GIVEN INSTRUCTION: Copy verbatim the material from its first line to the line that holds "SC = bpy.context.scene", including that line.

DATA SEGMENT:
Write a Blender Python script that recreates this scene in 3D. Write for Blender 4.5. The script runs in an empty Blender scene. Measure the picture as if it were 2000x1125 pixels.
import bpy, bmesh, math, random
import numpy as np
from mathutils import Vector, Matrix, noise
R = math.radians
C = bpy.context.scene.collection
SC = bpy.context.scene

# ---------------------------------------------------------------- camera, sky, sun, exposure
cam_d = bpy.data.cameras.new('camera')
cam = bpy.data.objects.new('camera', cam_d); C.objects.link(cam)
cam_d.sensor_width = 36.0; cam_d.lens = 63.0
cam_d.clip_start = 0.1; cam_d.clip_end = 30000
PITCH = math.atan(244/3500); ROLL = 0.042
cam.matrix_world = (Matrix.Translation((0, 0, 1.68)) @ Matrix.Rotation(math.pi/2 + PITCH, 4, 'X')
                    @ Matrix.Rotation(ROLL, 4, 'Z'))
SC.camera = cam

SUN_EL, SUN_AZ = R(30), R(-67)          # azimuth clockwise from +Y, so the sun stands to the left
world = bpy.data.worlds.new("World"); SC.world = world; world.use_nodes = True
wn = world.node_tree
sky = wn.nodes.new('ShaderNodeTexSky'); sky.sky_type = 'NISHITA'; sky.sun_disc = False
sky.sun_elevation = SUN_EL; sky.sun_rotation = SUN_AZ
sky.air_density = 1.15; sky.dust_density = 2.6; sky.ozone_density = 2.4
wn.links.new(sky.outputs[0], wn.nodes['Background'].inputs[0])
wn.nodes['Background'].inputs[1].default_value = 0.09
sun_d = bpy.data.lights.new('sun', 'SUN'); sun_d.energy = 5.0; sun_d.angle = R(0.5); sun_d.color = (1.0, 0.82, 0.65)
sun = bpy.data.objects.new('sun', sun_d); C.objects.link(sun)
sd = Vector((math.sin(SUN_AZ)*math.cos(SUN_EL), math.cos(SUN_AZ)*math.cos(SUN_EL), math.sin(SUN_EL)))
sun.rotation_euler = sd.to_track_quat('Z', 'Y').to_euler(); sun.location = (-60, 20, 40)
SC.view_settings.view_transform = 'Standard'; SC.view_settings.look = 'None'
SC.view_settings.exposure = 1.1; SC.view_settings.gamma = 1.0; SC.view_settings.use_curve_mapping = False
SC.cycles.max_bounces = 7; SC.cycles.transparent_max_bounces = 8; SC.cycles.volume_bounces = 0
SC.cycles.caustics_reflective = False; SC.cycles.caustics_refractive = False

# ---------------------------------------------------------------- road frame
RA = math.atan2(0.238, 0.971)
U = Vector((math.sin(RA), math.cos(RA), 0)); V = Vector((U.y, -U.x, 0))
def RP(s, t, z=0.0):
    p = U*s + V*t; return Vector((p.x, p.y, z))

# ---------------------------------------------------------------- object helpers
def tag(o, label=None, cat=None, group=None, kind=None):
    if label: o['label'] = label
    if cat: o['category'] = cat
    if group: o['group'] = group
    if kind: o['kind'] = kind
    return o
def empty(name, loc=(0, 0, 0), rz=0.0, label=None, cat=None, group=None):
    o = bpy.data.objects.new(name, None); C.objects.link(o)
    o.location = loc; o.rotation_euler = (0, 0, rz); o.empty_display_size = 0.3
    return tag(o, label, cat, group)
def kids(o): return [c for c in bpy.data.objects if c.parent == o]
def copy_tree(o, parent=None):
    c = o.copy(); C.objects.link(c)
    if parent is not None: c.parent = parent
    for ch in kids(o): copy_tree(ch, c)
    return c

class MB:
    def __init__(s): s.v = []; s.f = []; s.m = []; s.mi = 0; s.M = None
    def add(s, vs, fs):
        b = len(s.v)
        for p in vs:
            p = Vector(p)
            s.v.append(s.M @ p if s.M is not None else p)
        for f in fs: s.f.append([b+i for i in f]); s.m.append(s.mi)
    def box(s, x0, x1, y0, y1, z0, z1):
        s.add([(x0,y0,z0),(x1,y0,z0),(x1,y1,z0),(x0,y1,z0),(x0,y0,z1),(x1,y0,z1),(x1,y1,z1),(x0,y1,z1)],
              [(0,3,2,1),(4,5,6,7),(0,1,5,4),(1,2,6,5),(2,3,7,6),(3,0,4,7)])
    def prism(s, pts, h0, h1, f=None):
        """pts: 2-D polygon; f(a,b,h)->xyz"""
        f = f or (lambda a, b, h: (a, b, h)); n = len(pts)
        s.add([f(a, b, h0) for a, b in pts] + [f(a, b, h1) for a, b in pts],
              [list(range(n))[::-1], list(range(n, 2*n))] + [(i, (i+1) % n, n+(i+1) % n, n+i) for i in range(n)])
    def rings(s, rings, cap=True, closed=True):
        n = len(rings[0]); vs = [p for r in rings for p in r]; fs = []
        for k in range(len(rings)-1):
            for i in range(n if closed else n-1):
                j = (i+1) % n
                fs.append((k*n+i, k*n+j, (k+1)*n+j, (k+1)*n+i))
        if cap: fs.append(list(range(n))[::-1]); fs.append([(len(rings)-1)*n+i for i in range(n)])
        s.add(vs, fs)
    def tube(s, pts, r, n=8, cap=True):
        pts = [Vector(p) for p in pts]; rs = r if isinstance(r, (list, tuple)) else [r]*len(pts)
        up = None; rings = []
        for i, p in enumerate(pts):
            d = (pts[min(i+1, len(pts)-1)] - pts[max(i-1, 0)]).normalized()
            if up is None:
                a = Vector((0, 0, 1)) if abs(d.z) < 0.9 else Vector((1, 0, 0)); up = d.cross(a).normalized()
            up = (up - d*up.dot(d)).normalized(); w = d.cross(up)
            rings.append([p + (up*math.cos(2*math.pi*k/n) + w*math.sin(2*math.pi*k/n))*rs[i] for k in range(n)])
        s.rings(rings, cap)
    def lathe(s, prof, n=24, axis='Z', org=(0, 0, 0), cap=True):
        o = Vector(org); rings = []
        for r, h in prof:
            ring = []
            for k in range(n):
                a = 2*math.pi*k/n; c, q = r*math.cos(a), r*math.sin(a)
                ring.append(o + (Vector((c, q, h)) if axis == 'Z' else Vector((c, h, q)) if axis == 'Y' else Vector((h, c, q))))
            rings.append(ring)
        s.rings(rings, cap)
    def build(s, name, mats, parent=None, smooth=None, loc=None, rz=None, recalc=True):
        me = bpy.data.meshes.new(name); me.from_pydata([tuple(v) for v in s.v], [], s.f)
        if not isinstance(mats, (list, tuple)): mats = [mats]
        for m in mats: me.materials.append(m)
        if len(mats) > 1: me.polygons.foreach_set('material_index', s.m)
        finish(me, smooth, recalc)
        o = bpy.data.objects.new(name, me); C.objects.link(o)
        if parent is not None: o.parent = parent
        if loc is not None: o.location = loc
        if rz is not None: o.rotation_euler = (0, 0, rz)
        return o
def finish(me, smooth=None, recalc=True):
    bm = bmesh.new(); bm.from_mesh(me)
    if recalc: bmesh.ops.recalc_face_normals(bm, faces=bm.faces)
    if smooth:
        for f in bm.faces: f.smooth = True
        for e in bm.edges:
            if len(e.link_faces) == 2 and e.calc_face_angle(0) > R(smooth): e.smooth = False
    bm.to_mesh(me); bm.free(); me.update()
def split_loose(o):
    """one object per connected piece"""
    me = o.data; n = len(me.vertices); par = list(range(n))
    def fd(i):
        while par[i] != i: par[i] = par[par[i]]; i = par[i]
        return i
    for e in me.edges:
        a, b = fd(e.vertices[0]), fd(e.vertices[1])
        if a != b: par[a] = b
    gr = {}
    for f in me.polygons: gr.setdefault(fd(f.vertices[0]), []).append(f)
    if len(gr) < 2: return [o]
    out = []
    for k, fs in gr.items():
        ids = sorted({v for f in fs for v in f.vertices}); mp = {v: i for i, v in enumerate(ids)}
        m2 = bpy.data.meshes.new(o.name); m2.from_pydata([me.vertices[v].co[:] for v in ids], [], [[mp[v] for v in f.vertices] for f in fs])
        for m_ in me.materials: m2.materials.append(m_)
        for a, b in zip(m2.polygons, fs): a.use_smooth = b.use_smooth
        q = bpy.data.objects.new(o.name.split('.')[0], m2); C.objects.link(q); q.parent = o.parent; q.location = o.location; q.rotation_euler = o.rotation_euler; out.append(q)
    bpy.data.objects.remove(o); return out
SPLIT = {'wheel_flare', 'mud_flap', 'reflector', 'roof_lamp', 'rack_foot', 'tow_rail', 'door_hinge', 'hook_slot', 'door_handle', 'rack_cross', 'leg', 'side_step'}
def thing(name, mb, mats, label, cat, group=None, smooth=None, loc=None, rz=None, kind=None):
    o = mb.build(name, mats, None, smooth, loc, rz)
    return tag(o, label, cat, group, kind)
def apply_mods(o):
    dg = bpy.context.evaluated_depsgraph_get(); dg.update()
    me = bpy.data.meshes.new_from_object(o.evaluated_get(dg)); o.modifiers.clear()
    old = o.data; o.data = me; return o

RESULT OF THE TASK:
Write a Blender Python script that recreates this scene in 3D. Write for Blender 4.5. The script runs in an empty Blender scene. Measure the picture as if it were 2000x1125 pixels.
import bpy, bmesh, math, random
import numpy as np
from mathutils import Vector, Matrix, noise
R = math.radians
C = bpy.context.scene.collection
SC = bpy.context.scene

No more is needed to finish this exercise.